I don’t watch much television. I don’t have the time or the staying power for box sets. I like to catch the occasional film and will watch most sport if it’s on.

When there’s nothing grabbing my attention, I will flick channels. I flick them relentlessly. I’m an inveterate flicker. And do you know what usually stops me and holds my attention? BBC Four.

BBC Four is a wonder. Its documentaries, especially the music-based ones, are extremely sticky for me.

The best compliment I can pay BBC Four is that it’s like the web. It’s a black hole. You can lose yourself in BBC Four for hours. I don’t know how many times I’ve promised myself 10 minutes of TV time before bed, chanced upon a 70’s collection of Old Grey Whistle Test clips of legendary bands or musicians, and lost a couple of hours. BBC Four tends to do themed programming, so if you find something you like, there could well be a similar program to follow.

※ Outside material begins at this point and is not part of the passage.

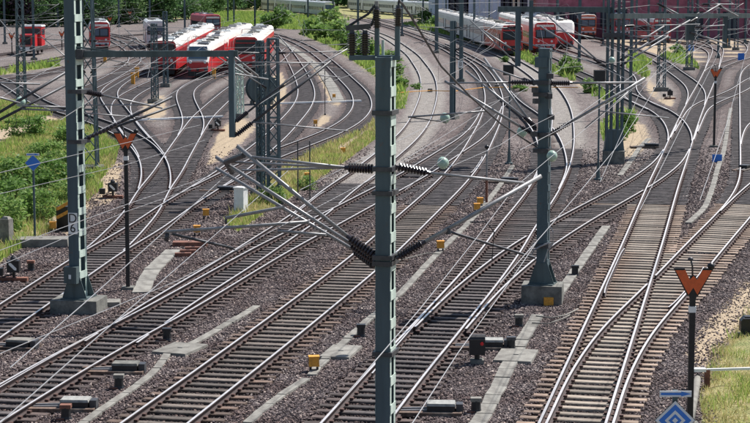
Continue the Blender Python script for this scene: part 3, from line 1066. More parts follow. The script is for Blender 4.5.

Yes, on balance, I think BBC Four is the best television channel, possibly in the world, though I’m judging it from my limited sample size.

The Bum Call, otherwise known as the Butt Call by our North American friends, is that call you didn’t mean to make, when your phone shoved in your back jeans pocket feels pressure on one of its key keys – see what I did there? – and accidentally calls someone. It’s a mild annoyance.

Sometimes your bum call is the last person you spoke to. Sometimes it’s a completely random person, and you wonder what fidgeting and contortion combination you made as you sat that would cause your phone to navigate through a phone book, select a person and call them. Amazing.

True story: when I worked in Dublin as head of marketing of a software company I would occasionally answer the switchboard number if it was ringing out. On this occasion, I answered a bum call from a guy I had just been in a somewhat strained meeting with and he was bitching – about me! – on the phone to his mate in the car, for about 10 minutes. How cool is that! It’s the kind of frank, unguarded feedback we almost never get.

Then again, if you’re a pay-as-you-go customer and you’re only as good as your phone credit, the bum call costs you money as well as being annoying. As my son said to me the other day: ‘I accidentally bum-called Adam and it cost me a euro.’ That’s a big deal when you top up at 10 euro a time.

The bum call is a bit like the bum note in music. Surprising, unexpected, unwanted, annoying.